### Data supplied
● ● ● ● ●

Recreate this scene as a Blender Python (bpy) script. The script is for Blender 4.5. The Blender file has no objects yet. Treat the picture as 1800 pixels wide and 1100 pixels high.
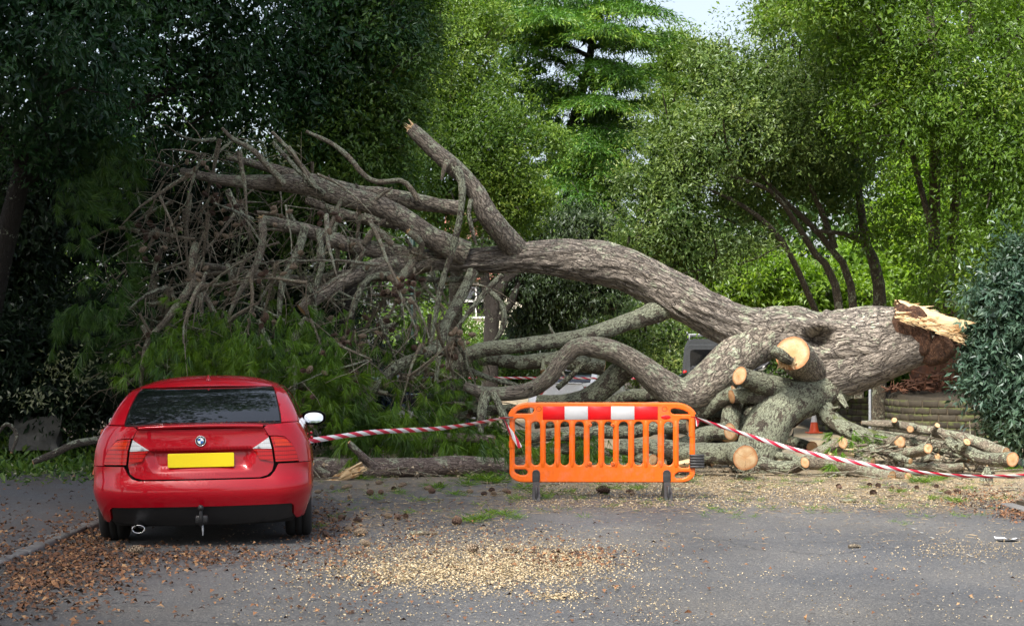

● ● ● ● ●

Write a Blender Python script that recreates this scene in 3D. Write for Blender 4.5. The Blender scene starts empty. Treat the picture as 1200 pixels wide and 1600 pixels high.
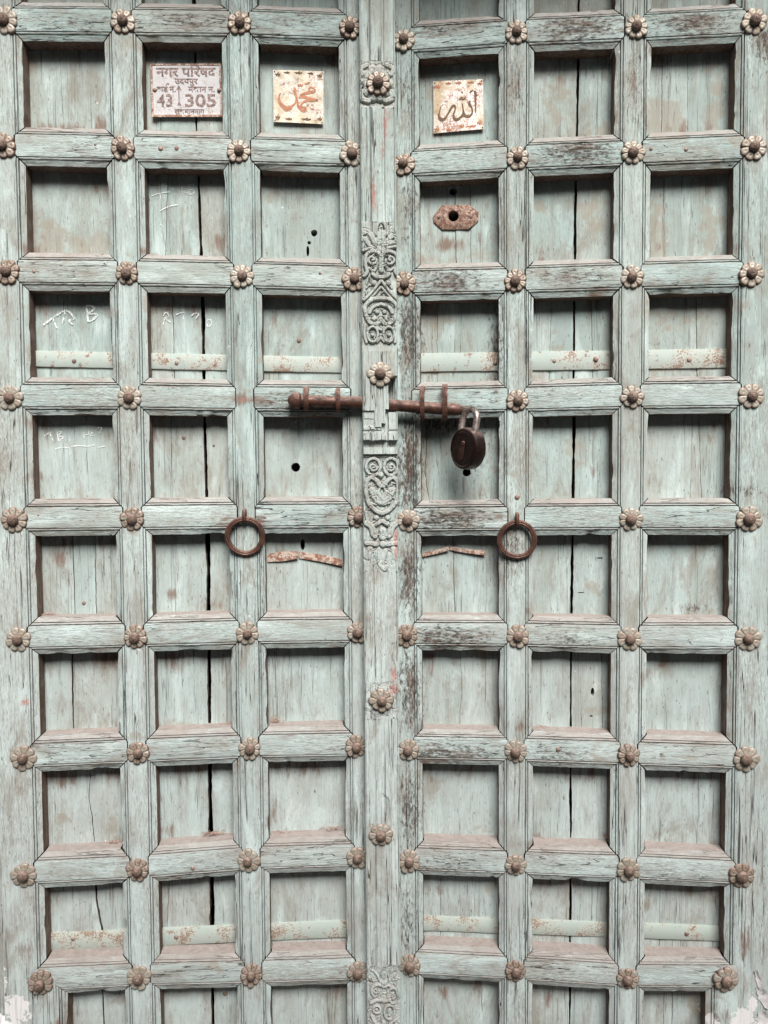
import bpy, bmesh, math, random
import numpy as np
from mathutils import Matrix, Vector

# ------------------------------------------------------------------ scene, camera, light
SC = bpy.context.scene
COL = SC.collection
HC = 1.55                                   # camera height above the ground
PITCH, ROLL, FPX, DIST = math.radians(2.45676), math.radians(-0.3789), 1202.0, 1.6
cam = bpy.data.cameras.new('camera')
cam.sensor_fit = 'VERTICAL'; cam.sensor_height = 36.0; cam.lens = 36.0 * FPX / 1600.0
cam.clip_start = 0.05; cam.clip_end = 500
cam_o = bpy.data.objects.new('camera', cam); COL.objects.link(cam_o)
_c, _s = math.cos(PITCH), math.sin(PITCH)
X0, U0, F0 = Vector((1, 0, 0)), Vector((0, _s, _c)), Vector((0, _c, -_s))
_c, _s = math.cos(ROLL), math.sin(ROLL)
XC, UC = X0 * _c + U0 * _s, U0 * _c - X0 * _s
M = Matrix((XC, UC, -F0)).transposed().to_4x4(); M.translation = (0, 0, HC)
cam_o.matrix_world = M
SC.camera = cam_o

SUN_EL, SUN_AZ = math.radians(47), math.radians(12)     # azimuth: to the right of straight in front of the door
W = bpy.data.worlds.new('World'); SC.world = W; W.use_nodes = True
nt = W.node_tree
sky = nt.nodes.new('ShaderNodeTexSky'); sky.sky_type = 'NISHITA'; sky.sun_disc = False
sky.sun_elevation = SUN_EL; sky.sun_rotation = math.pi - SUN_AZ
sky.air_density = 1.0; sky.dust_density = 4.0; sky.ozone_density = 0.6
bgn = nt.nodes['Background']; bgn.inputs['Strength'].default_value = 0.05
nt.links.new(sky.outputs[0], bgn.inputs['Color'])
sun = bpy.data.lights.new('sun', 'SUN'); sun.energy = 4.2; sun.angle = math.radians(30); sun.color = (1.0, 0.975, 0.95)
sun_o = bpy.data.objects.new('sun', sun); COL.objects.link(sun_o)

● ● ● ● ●

### Instructions for the task
Give back exactly the lines from the one that holds "Write a Blender" to the one that holds "SC.camera = cam_o", with both ends and without the images.

### Solved exercise
Write a Blender Python script that recreates this scene in 3D. Write for Blender 4.5. The Blender scene starts empty. Treat the picture as 1200 pixels wide and 1600 pixels high.
import bpy, bmesh, math, random
import numpy as np
from mathutils import Matrix, Vector

# ------------------------------------------------------------------ scene, camera, light
SC = bpy.context.scene
COL = SC.collection
HC = 1.55                                   # camera height above the ground
PITCH, ROLL, FPX, DIST = math.radians(2.45676), math.radians(-0.3789), 1202.0, 1.6
cam = bpy.data.cameras.new('camera')
cam.sensor_fit = 'VERTICAL'; cam.sensor_height = 36.0; cam.lens = 36.0 * FPX / 1600.0
cam.clip_start = 0.05; cam.clip_end = 500
cam_o = bpy.data.objects.new('camera', cam); COL.objects.link(cam_o)
_c, _s = math.cos(PITCH), math.sin(PITCH)
X0, U0, F0 = Vector((1, 0, 0)), Vector((0, _s, _c)), Vector((0, _c, -_s))
_c, _s = math.cos(ROLL), math.sin(ROLL)
XC, UC = X0 * _c + U0 * _s, U0 * _c - X0 * _s
M = Matrix((XC, UC, -F0)).transposed().to_4x4(); M.translation = (0, 0, HC)
cam_o.matrix_world = M
SC.camera = cam_o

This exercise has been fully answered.